On the European side, Moscow and cultural capital St. Petersburg are magnets for first-timers. Beyond, Europe’s largest river, the Volga, meanders 2,300 miles to the Caspian Sea, passing through the Second World War ‘hero city’ of Volgograd. South-west lie the sun-soaked beaches and snow-topped peaks of Winter Olympics city Sochi on the Black Sea. The great north-south spine of the Urals mountains divides European from Asian Russia. On the Asian side are the decaying elegance of Irkutsk and the rugged shores of Lake Baikal, deep in the enormous taiga pine forest of Siberia.
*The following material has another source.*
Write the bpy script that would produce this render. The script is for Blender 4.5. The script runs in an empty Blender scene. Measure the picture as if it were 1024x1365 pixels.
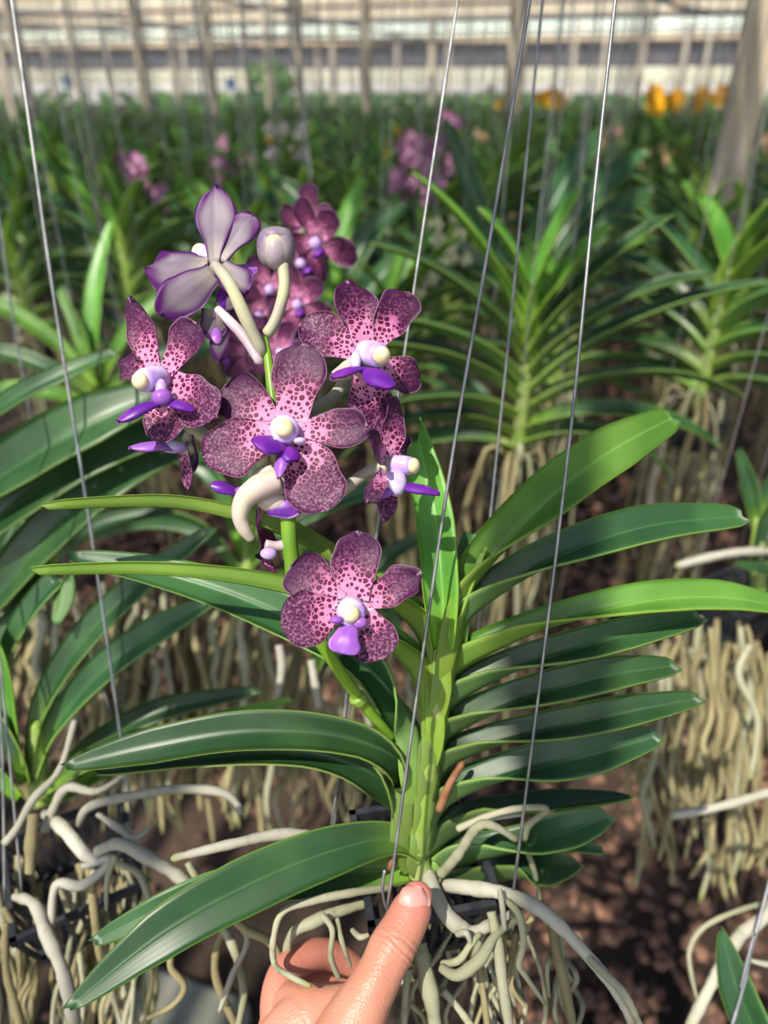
import bpy, math, random
import numpy as np
from mathutils import Vector as V, Matrix, noise
PI = math.pi
R = random.Random(7)
sc = bpy.context.scene
COL = sc.collection

# ------------------------------------------------------------------ camera
CAM = V((0, 0, 1.35)); PITCH = math.radians(30); FPX = 985.0
FW = V((0, math.cos(PITCH), -math.sin(PITCH))); UP = V((0, math.sin(PITCH), math.cos(PITCH))); RT = V((1, 0, 0))
cd = bpy.data.cameras.new('camera'); cam = bpy.data.objects.new('camera', cd); COL.objects.link(cam); sc.camera = cam
cam.location = CAM; cam.rotation_euler = (PI/2-PITCH, 0, 0)
cd.sensor_fit = 'VERTICAL'; cd.sensor_height = 36; cd.lens = FPX/1365*36; cd.clip_start = .01; cd.clip_end = 400
cd.dof.use_dof = True; cd.dof.focus_distance = .35; cd.dof.aperture_fstop = cd.lens/5.0

def ray(x, y): return FW + RT*((x-512)/FPX) + UP*((682.5-y)/FPX)
def P(x, y, d): return CAM + ray(x, y)*d                      # a point seen at (x, y), d metres in front of the lens
def PZ(x, y, z): r = ray(x, y); return CAM + r*((z-CAM.z)/r.z)
def camv(x, y, z): return (RT*x + UP*y - FW*z).normalized()   # direction given as right, up, towards the photographer

# ------------------------------------------------------------------ node helpers
class NT:
    def __init__(s, m): s.t = m.node_tree; s.n = s.t.nodes; s.l = s.t.links
    def add(s, typ, **k):
        nd = s.n.new(typ)
        for a, b in k.items():
            if a.startswith('i_'):
                q = a[2:]; q = int(q) if q.isdigit() else q.replace('_', ' ')
                s.put(nd.inputs[q], b)
            else: setattr(nd, a, b)
        return nd
    def put(s, inp, b):
        if isinstance(b, bpy.types.NodeSocket): s.l.new(b, inp)
        else: inp.default_value = (tuple(b)+(1,) if isinstance(b, (tuple, list)) and len(b) == 3 and inp.type == 'RGBA' else b)
    def math(s, op, a, b=0, c=None, clamp=False):
        nd = s.n.new('ShaderNodeMath'); nd.operation = op; nd.use_clamp = clamp
        s.put(nd.inputs[0], a); s.put(nd.inputs[1], b)
        if c is not None: s.put(nd.inputs[2], c)
        return nd.outputs[0]
    def mix(s, f, a, b):
        nd = s.n.new('ShaderNodeMix'); nd.data_type = 'RGBA'; s.put(nd.inputs[0], f); s.put(nd.inputs[6], a); s.put(nd.inputs[7], b)
        return nd.outputs[2]
    def ss(s, v, a, b):
        nd = s.n.new('ShaderNodeMapRange'); nd.interpolation_type = 'SMOOTHSTEP'
        s.put(nd.inputs[0], v); s.put(nd.inputs[1], a); s.put(nd.inputs[2], b); return nd.outputs[0]
    def noise(s, vec, scale, det=2): return s.add('ShaderNodeTexNoise', i_Vector=vec, i_Scale=scale, i_Detail=det).outputs['Fac']

def mat(name):
    m = bpy.data.materials.new(name); m.use_nodes = True; t = NT(m); t.n.clear()
    t.out = t.add('ShaderNodeOutputMaterial'); return m, t
def finish(t, col, rough=.5, spec=.5, trans=0, tcol=None, bump=None, bstr=.3, metal=0, sss=0, bdist=.001):
    p = t.add('ShaderNodeBsdfPrincipled', i_Base_Color=col, i_Roughness=rough, i_Metallic=metal)
    p.inputs['Specular IOR Level'].default_value = spec
    if sss: p.inputs['Subsurface Weight'].default_value = sss; p.inputs['Subsurface Scale'].default_value = .004; p.inputs['Subsurface Radius'].default_value = (1, .35, .2)
    if bump is not None:
        b = t.add('ShaderNodeBump', i_Strength=bstr, i_Distance=bdist, i_Height=bump); t.l.new(b.outputs[0], p.inputs['Normal'])
    o = p.outputs[0]
    if trans:
        tr = t.add('ShaderNodeBsdfTranslucent', i_Color=tcol if tcol is not None else col)
        mx = t.add('ShaderNodeMixShader', i_0=trans); t.l.new(o, mx.inputs[1]); t.l.new(tr.outputs[0], mx.inputs[2]); o = mx.outputs[0]
    t.l.new(o, t.out.inputs[0])
def uvxy(t):
    u = t.add('ShaderNodeUVMap', uv_map='uv'); s = t.add('ShaderNodeSeparateXYZ', i_0=u.outputs[0]); return u.outputs[0], s.outputs[0], s.outputs[1]

def leaf_mat(name, base, dark, light, trans, tc, rough=.32, speck=True):
    # uv.x runs across the blade (-1..1), uv.y along it (0..1)
    m, t = mat(name); u, x, y = uvxy(t)
    oc = t.add('ShaderNodeTexCoord').outputs['Object']; oi = t.add('ShaderNodeObjectInfo').outputs['Random']
    c = t.mix(t.ss(t.noise(oc, 22), .35, .7), dark, light)
    c = t.mix(t.math('MULTIPLY', t.ss(y, .34, .02), .85), c, base)
    ax = t.math('ABSOLUTE', x)
    stv = t.add('ShaderNodeCombineXYZ', i_X=t.math('MULTIPLY', x, 14), i_Y=t.math('MULTIPLY', y, 1.2))
    st = t.noise(stv.outputs[0], 1.6)
    c = t.mix(t.math('MULTIPLY', st, .12), c, tuple(q*1.5 for q in light))
    c = t.mix(t.math('MULTIPLY', t.ss(ax, .07, .0), .35), c, tuple(min(1, q*2.2) for q in light))
    c = t.mix(t.math('MULTIPLY', t.ss(ax, .93, 1.0), .5), c, base)
    if speck:
        v = t.add('ShaderNodeTexVoronoi', i_Vector=oc, i_Scale=60); g = t.noise(oc, 9)
        f = t.math('MULTIPLY', t.ss(v.outputs['Distance'], .16, .05), t.ss(g, .56, .66))
        c = t.mix(t.math('MULTIPLY', f, .45), c, (.55, .6, .42))
    h = t.add('ShaderNodeHueSaturation', i_Hue=t.math('MULTIPLY_ADD', oi, .02, .49), i_Value=t.math('MULTIPLY_ADD', oi, .45, .78), i_Color=c)
    b = t.math('ADD', t.math('MULTIPLY', st, .6), t.math('MULTIPLY', t.ss(ax, .1, 0), -1))
    finish(t, h.outputs[0], rough+.06, .5, trans, tc, b, .18, bdist=.0006)
    return m
M = {}
M['leaf'] = leaf_mat('orchid leaf', (.22, .40, .035), (.020, .066, .024), (.046, .125, .038), .2, (.20, .42, .03))
M['leaf_under'] = leaf_mat('orchid leaf underside', (.26, .40, .06), (.085, .17, .05), (.13, .24, .075), .2, (.22, .42, .04), .5, False)
M['leaf_young'] = leaf_mat('young orchid leaf', (.24, .44, .03), (.075, .22, .028), (.16, .36, .06), .3, (.30, .58, .03))
M['leaf_young_under'] = leaf_mat('young orchid leaf underside', (.30, .46, .05), (.16, .30, .04), (.24, .40, .06), .3, (.3, .55, .04), .5)

def simple(name, col, col2=None, scale=20, rough=.5, spec=.4, bump=0, metal=0, trans=0, sss=0, rnd=0, bdist=.001, stretch=None):
    m, t = mat(name); oc = t.add('ShaderNodeTexCoord').outputs['Object']
    if stretch: oc = t.add('ShaderNodeMapping', i_Vector=oc, i_Scale=stretch).outputs[0]
    n = t.noise(oc, scale, 4); c = t.mix(t.ss(n, .35, .65), col, col2 or col)
    if rnd:
        oi = t.add('ShaderNodeObjectInfo').outputs['Random']
        c = t.add('ShaderNodeHueSaturation', i_Value=t.math('MULTIPLY_ADD', oi, rnd, 1-rnd/2), i_Color=c).outputs[0]
    finish(t, c, rough, spec, trans, None, n if bump else None, bump, metal, sss, bdist); return m
M['stem'] = simple('flower stem green', (.20, .36, .03), (.13, .28, .025), 40, .38, trans=.1)
M['cane'] = simple('orchid cane', (.20, .33, .05), (.30, .36, .12), 50, .5)
M['pedicel'] = simple('ivory pedicel', (.56, .54, .34), (.44, .40, .36), 60, .4, trans=.15)
M['pedicel_mauve'] = simple('mauve pedicel', (.50, .38, .44), (.66, .58, .60), 60, .4, trans=.1)
M['column'] = simple('lilac white column', (.66, .58, .78), (.46, .30, .70), 90, .4, sss=.3)
M['anther'] = simple('cream anther cap', (.74, .68, .50), (.72, .60, .34), 160, .4, sss=.2)
M['lip'] = simple('violet lip', (.11, .012, .28), (.24, .03, .38), 70, .38, trans=.12)
M['lip_pink'] = simple('pink violet lip', (.28, .09, .50), (.40, .14, .52), 90, .4, trans=.15)
M['ivory'] = simple('ivory flower flesh', (.66, .60, .46), (.64, .50, .48), 50, .4, trans=.15)
M['wire'] = simple('galvanised wire', (.20, .21, .23), (.36, .36, .37), 60, .42, .5, metal=.6)
M['wire_dull'] = simple('weathered wire', (.17, .18, .20), (.30, .31, .33), 60, .5, .5, metal=.4)
M['plastic'] = simple('black plastic', (.018, .02, .026), (.035, .038, .046), 60, .42)
M['wood'] = simple('weathered post wood', (.44, .36, .27), (.64, .56, .44), 6, .85, .2, .4, bdist=.004, stretch=(6, 6, .6))
M['lath'] = simple('shade roof sheet', (.86, .62, .36), (.90, .72, .48), 2, .8, .2, trans=.6)  # cream tone and translucency stand in for blown-out light on the laths
M['beam'] = simple('dark roof beam', (.10, .10, .12), (.16, .15, .16), 2, .8, .2)
M['wall'] = simple('far shade cloth wall', (.60, .56, .56), (.74, .70, .66), .6, .9, .1, stretch=(5, 5, .4))
M['concrete'] = simple('grey concrete', (.13, .14, .11), (.18, .18, .15), 14, .9, .2, .2)
M['twig'] = simple('dry brown flower stalk', (.16, .055, .02), (.30, .16, .08), 60, .6)
M['orange'] = simple('orange flower', (.90, .42, .01), (.95, .62, .02), 40, .5, trans=.3, rnd=.3)
M['peach'] = simple('peach flower', (.80, .42, .24), (.85, .62, .40), 40, .5, trans=.2, rnd=.3)
M['pinkf'] = simple('far mauve flower', (.20, .045, .14), (.50, .24, .40), 60, .5, trans=.2, rnd=.8)
M['palef'] = simple('far pale flower', (.66, .52, .58), (.80, .74, .66), 60, .5, trans=.2, rnd=.3)
M['cream'] = simple('cream buds', (.62, .62, .34), (.75, .72, .52), 60, .5, trans=.2)
M['bud'] = simple('bud green yellow', (.66, .68, .34), (.42, .34, .40), 45, .45, trans=.15)
M['bud_mauve'] = simple('mauve bud sepal', (.16, .10, .20), (.30, .26, .28), 60, .45)
M['magenta'] = simple('magenta flower', (.42, .03, .30), (.5, .08, .4), 40, .5, trans=.2)
M['bluetie'] = simple('faded blue plastic', (.05, .16, .36), (.08, .22, .42), 40, .5)

def root_mat(name, a, b, tip):
    m, t = mat(name); oc = t.add('ShaderNodeTexCoord').outputs['Object']; u, x, y = uvxy(t)
    n = t.noise(oc, 90, 4); n2 = t.noise(oc, 14, 2)
    c = t.mix(t.ss(n2, .35, .65), a, b); c = t.mix(t.math('MULTIPLY', t.ss(n, .55, .75), .5), c, tuple(q*.55 for q in b))
    c = t.mix(t.ss(y, .9, 1.0), c, tip)
    oi = t.add('ShaderNodeObjectInfo').outputs['Random']
    c = t.add('ShaderNodeHueSaturation', i_Value=t.math('MULTIPLY_ADD', oi, .35, .8), i_Color=c).outputs[0]
    finish(t, c, .75, .2, 0, None, n, .55, bdist=.0012); return m
M['root'] = root_mat('grey green aerial root', (.36, .35, .25), (.25, .26, .16), (.24, .26, .08))
M['root_white'] = root_mat('silver white aerial root', (.47, .45, .38), (.36, .35, .28), (.28, .30, .14))
M['root_tan'] = root_mat('tan aerial root', (.33, .285, .155), (.21, .18, .095), (.36, .33, .16))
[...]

South are the Altai mountains and eastwards the volcanoes of Kamchatka.

From tsars to bolsheviks

Start a historic city break in Russia at the Winter Palace, former home of the tsars and now the repository of world-class art as the Hermitage, in the old capital, St. Petersburg. A night train will take you to Moscow, Russia’s cosmopolitan hub. Feel the heart of Ancient Rus in the early Orthodox cathedrals of the Golden Ring cities Novgorod and Suzdal. The ‘hero’ cities of Volgograd, Smolensk and Murmansk pay tribute those who fell in the Revolution and after. Cold War neurosis is almost tangible in former closed city Vladivostok.

Russia on a shoestring

It’s said to be one of the world’s most expensive destinations but a holiday in Russia can be cheap for the clever traveller. World-class art is on display in Moscow’s Tretyakov Gallery and St. Petersburg’s Hermitage for a reasonable entry fee. Tout prices can be avoided by booking online for the Bolshoi or Mariinsky (Kirov) ballets. Visit the famous dead for next to nothing in Moscow’s Novodevichy cemetery and St. Petersburg’s Alexander Nevsky monastery. Book at the train station and Russia’s railways offer bargain routes to the country’s most exotic corners: Lenin’s birthplace of Ulyanovsk, the northern lights over Murmansk and the ancient Kremlin in Tatarstan capital Kazan

History coming in from the cold

Twenty years after the fall of communism, some parts of Russia are still closed to foreigners. Other once-secret sites are gradually coming in from the cold. Space fans should head east for the astronaut training centre of Zvezdny Gorodok, and history buffs can find the truth behind the last days of the Romanovs in Ekaterinburg. A visit to Perm-36 gives a sombre insight into the realities of the Gulag work-camp system. It was still a functioning prison as late as 1988. 

Active outdoors

Turn a Russia city break into a skiing holiday at Bitsevsky Park or the Kant sports centre, Moscow, or hit the slopes at Krasnaya Polyana, Sochi. The rugged peaks of the Altai mountains lure hikers and climbers, while sailors and swimmers venture east to the world’s largest freshwater lake, Baikal. The less energetic might prefer a cruise along the majestic waterways of the Volga.